Peter Neal (Franciosa) is an American writer of violent horror novels whose books are tremendously popular in Europe. In Italy to promote his latest work, entitled Tenebrae, he is accompanied by his literary agent Bullmer (Saxon) and his adoring assistant (Nicolodi). Also lurking about is his ex-wife Jane (Veronica Lario
), who seems to be slightly insane. Immediately prior to Neal’s arrival in Rome, a beautiful young shoplifter (Ania Pieroni) is brutally razor slashed to death by an unseen killer. The murderer sends Neal a letter informing him that his books have inspired him to go on a killing spree. Neal immediately contacts the police, who put Detective Giermani (Giuliano Gemma) in charge of the investigation, along with the detective’s female partner Inspector Altieri (Carola Stagnaro).

More killings occur. Tilde (Mirella D’Angelo), a beautiful lesbian journalist, is murdered at home along with her lover. Later, Maria (Lara Wendel), the young daughter of Neal’s landlord, is bloodily hacked to death with an axe.

Neal notices that TV interviewer Christiano Berti (John Steiner
) appears to have an unusually intense interest in the novelist’s work. At night, Neal and Gianni (Christiano Borromeo) watch Berti’s house for suspicious activity. Neal decides to separate from Gianni in order to get a better view. Alone, Gianni watches in horror as an axe carrying assailant brutally hacks Berti to death. But he is unable to see the murderer’s face. Gianni finds Neal unconscious on the lawn, having been knocked out from behind.

Giermani’s investigation reveals that Berti was in fact unhealthily obsessed with Neal’s novels, and now that he is dead it is believed that the killings will cease. However, Bullmer, who is having an affair with Jane, is stabbed to death while waiting for his lover at a public bench. Gianni is haunted by the thought that he had seen, but did not recognize, something important at Berti’s house during the night of the interviewer’s murder. He returns to the house and suddenly remembers what was so important—-he had heard Berti confessing to his attacker, “I killed them all, I killed them all!” Before Gianni can share this important detail with anyone, he is attacked from the back seat of his car and strangled to death.

Jane is sitting at her kitchen table when a figure with an axe leaps through her window, hacking off one of her arms.
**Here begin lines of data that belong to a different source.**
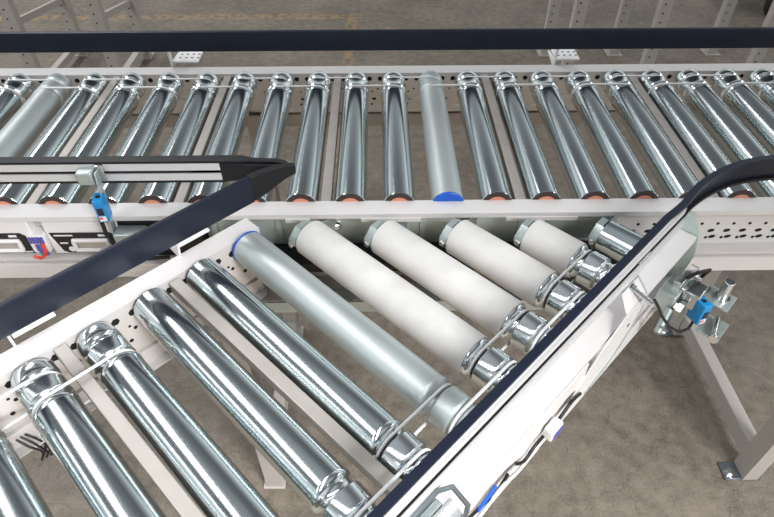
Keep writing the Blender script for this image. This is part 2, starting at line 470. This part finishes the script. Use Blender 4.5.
# bracket plate that folds from the guide down over the outer side of the right rail
mb = MB()
mb.prism([(430, -40), (470, -2), (525, 26), (574, 26), (573, -4), (560, -28), (540, -50), (515, -62), (470, -74), (440, -68)], 'y', 114.0, 116.0)
mb.hexa([(525, 116, 24), (575, 116, 24), (575, 132, 42), (533, 132, 42), (525, 116, 26), (575, 116, 26), (575, 132, 44), (533, 132, 44)])
hole(mb, 545, 113.8, -8, (0, -1, 0), 3, 1, 10)
mb.build('side_cover', ['paint', 'hole'], bf, bevel=0.6)
MB().tube([(533, 132, 45), (574, 132, 45), (575.5, 115.5, 26), (574, 113.5, -4), (561, 113.5, -28), (541, 113.5, -50), (515, 113.5, -63), (470, 113.5, -75)], 1.3, 6).build('cover_edge', 'zinc', bf)
MB().lathe([(0, 6), (5, 6), (5.1, 3.4), (30, 3.4), (31, 2.4)], (556, 130.5, 40), (0, -1, -0.25), 14).build('cover_pin', 'steel', bf)
# outer cover strip with a wavy lower edge that lets the cables out
n = 90
bot = [(-300 + 750 * i / n, -40 - 13 * math.cos((i / n) * 750 / 130 * 2 * PI)) for i in range(n + 1)]
MB().prism([(450, 4), (-300, 4)] + bot, 'y', 115.5, 117.5).build('outer_cover', 'paint', bf)

# brackets that hold the left ends of the merge rollers
bl = ['beside the longest white roller', 'beside the second longest white roller', 'beside the third longest white roller',
      'beside the shortest white roller', 'beside the short shiny roller']
for i in range(5):
    s = SB(5 + i); t = s - 901 - 7
    o = thing('roller_bracket', 'grey folded steel bracket at the left end, ' + bl[i], 'bracket', B(s - 6, t, ZB), BR, 'merge roller brackets')
    # local x=s, y=-t ; plate at y in [0,3], reaching the front web of the straight conveyor
    MB().prism([(-27, 2), (-25, 9), (-12, 23), (4, 25), (31, 4), (60, 2), (62, -30), (0, -34), (-14, -18)], 'y', 0, 3.0).build('plate', 'zinc', o, bevel=0.5)
    MB().prism([(-27, 2), (-25, 9), (-12, 23), (-11, 21), (-23, 8), (-25, 2)], 'y', -9, 0).build('fold', 'zinc', o)
    MB().prism([(-12, 23), (4, 25), (31, 4), (30, 2), (4, 23), (-12, 21)], 'y', -7, 0.5).build('top_fold', 'zinc', o)
    MB().lathe([(0, 4.5), (4, 4.5)], (-26, -4, 2), (-1, 0, 0), 6).build('nut', 'steel', o, bevel=0.5)

# ------------------------------------------------------------------ guide rails
def guide_section(o0, sgn):
    glide = [(0, 55), (3, 55), (3, 89.5), (9, 89.5), (9, 93), (2, 93), (0.6, 92.4), (0, 91)]
    alu = [(3.2, 58), (16, 58), (16, 71), (9.5, 71), (9.5, 77), (12, 77), (12, 86.5), (8.8, 86.5), (8.8, 89.3), (3.2, 89.3)]
    f = lambda P: [(o0 + sgn * o, z) for o, z in P]
    return f(glide), f(alu)
def slot(parent, o0, sgn, a0, a1, z0=71.0, z1=72.6):
    o = sorted((o0 + sgn * 9.4, o0 + sgn * 13.0))
    MB().box(a0, a1, o[0], o[1], z0, z1).build('slot_shade', 'black', parent)  # black strip standing in for the shade inside the T-slot
def back_bracket(parent, x, o0, sgn, flip=1):
    """tab that stands on the rail flange plus the slotted plate under the guide"""
    b = MB().hexa([(x, o0 + sgn * 30, 10), (x + 3, o0 + sgn * 30, 10), (x + 3, o0 + sgn * 36, 10), (x, o0 + sgn * 36, 10),
                   (x, o0 + sgn * 20, 60), (x + 3, o0 + sgn * 20, 60), (x + 3, o0 + sgn * 41, 60), (x, o0 + sgn * 41, 60)])
    b.hexa([(x, o0 + sgn * 34, 4), (x + 3, o0 + sgn * 34, 4), (x + 3, o0 + sgn * 88, 13), (x, o0 + sgn * 88, 13), (x, o0 + sgn * 34, 20), (x + 3, o0 + sgn * 34, 20), (x + 3, o0 + sgn * 88, 16), (x, o0 + sgn * 88, 16)])
    b.hexa([(x, o0 + sgn * 30, -50), (x + 3, o0 + sgn * 30, -50), (x + 3, o0 + sgn * 36, -50), (x, o0 + sgn * 36, -50),
            (x, o0 + sgn * 33, 11), (x + 3, o0 + sgn * 33, 11), (x + 3, o0 + sgn * 36, 11), (x, o0 + sgn * 36, 11)])
    br = b.build('bracket', 'white', parent, bevel=0.4)
    y0, y1 = sorted((o0 + sgn * 36, o0 + sgn * 84))
    pl = MB().box(x + 5, x + 54, y0, y1, 17, 20)
    for i in range(4):
        xx = x + 14 + i * 12
        for yy in (o0 + sgn * 54, o0 + sgn * 70):
            pl.lathe([(0, 3), (0.4, 3)], (xx, yy, 19.9), (0, 0, 1), 12, 1)
    pl.build('slotted_plate', ['white', 'footplate'], br, bevel=0.4)
    return br
# back guide
g = thing('guide_rail', 'long navy-faced guide rail along the far side of the straight conveyor', 'guide rail', (0, 0, 0), 0)
gl, al = guide_section(1116, 1)
MB().prism(gl, 'x', X0, X1).build('slide_strip', 'navy', g)
MB().prism(al, 'x', X0, X1).build('profile', 'alu', g)
for x in (-421, 358): back_bracket(g, x, 1112, 1)
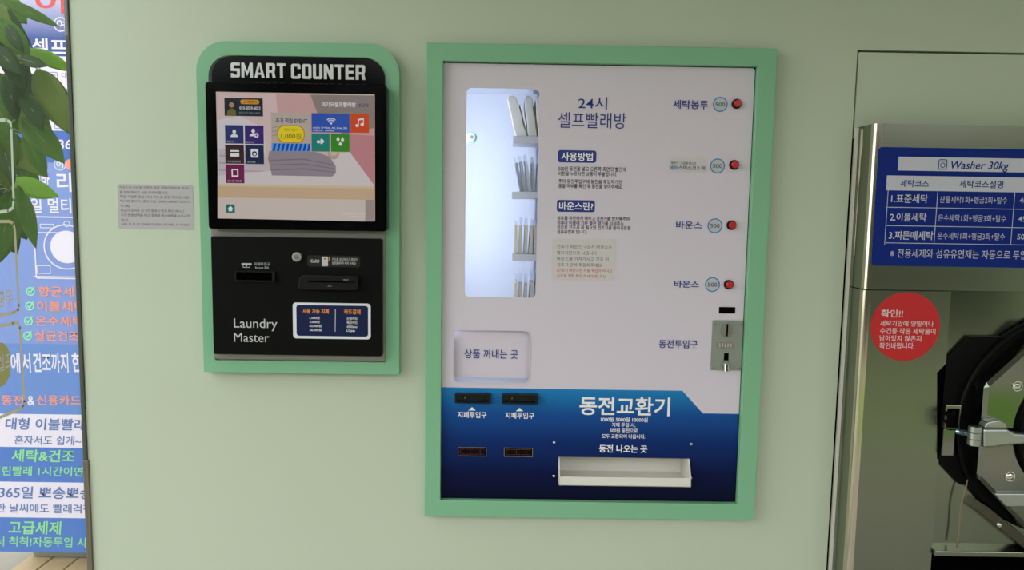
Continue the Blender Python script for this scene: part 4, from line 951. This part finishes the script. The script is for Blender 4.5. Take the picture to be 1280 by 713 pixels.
# printed outlines on the glass pane (seen edge on, running towards the camera)
STG = mat('frosted_print', S(138, 130, 108), .6, transl=.5); STG2 = mat('frosted_pale', S(150, 158, 142), .6, transl=.5)
GXs = GX+.0036
def gsticker(name, label, pts_px, mt, wid=.006, extra=()):
    P3 = [ptx(a_, b_, GXs) for a_, b_ in pts_px]; k = MB()
    for A, B in zip(P3, P3[1:]):
        d = (B-A); d.x = 0; d.normalize(); nn = Vector((0, -d.z, d.y))*wid/2
        k.add([A-nn-d*wid*.3, B-nn+d*wid*.3, B+nn+d*wid*.3, A+nn-d*wid*.3], [(0, 1, 2, 3)], mt)
    o = k.build(name, fix=False)
    tag(o, label, 'window sticker', 'outline stickers on the glass'); return o
gsticker('window_sticker', 'pale rounded outline sticker on the glass, topmost over the leaves', [(-14, 150), (8, 150), (13, 153), (14, 160), (17, 250), (16, 260), (10, 264), (-14, 267)], STG2)
s2 = gsticker('window_sticker', 'middle rounded outline sticker with lettering on the glass below the leaves', [(-14, 277), (12, 277), (17, 280), (18.5, 288), (23.5, 382), (22.5, 388), (17, 391), (-14, 398)], STG)
def gtext(name, s_, px0, py0, px1, py1, mt, parent):
    v, f = glyphs(s_, .01); A, B = ptx(px0, py0, GXs), ptx(px1, py1, GXs); k = MB()
    k.add([(GXs+.0002, A.y+u*(B.y-A.y), B.z+w_*(A.z-B.z)) for u, w_ in v], f, mt); k.build(name, parent, fix=False)
gtext('lettering', '공무', -3, 365, 15.5, 382, STG, s2)
s3 = gsticker('window_sticker', 'lowest rounded outline sticker with an olive leaf emblem on the glass', [(-14, 411), (16, 404.5), (22, 404), (25, 410), (30.5, 502), (29, 508), (24, 512), (-14, 528)], STG)
k = MB(); cpt = [ptx(a_, b_, GXs) for a_, b_ in ((2, 428), (8, 432), (12, 442), (13.5, 455), (12, 470), (7, 480), (-6, 488), (-12, 460), (-8, 436))]
k.add([(GXs+.0001, p.y, p.z) for p in cpt], [tuple(range(len(cpt)))], mat('olive_print', S(122, 118, 72), .6, transl=.4)); em_o = k.build('leaf_emblem', s3, fix=False)
gtext('lettering', '셀프', -2, 444, 12.5, 461, BW, s3)
bpy.data.scenes.remove(TS)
She spews gallons of blood all over the kitchen walls before falling to the floor, and the killer continues to hack at her until she is dead. Neal is the murderer. He is completely insane, warped by a childhood trauma that torments him forever, and when he had first discovered that Berti had murderous obsessions, he immediately concocted a clever plan in which he would murder his ex-wife and her lover and then pass the blame on Berti. When Inspector Altieri arrives at the house a few minutes after Jane’s death, Neal kills her too. Later, Giermani and Anne also come to the house in the pouring rain, and when Neal sees that he cannot escape, he commits bloody suicide in front of them. Anne runs outside to her car for a moment. Giermani relaxes and is suddenly killed by Neal, who had faked his own death. Neal waits inside for Anne to return, but when she opens the door, she accidentally knocks over a metal sculpture with sharp spikes that lands on, and gorily impales, the demented writer. Having witnessed the bloody death of her friend and employer, Anne stands in the rain and screams over and over again…

Production

Argento has claimed that Tenebrae was influenced by a disturbing incident he had in 1980 with an obsessed fan. According to Argento, the fan telephoned him repeatedly, day after day, until finally confessing that he wanted to kill the director. Although ultimately no violence of any kind came of the threat, Argento has said he found the experience understandably terrifying and was inspired to write Tenebrae as result of his fears.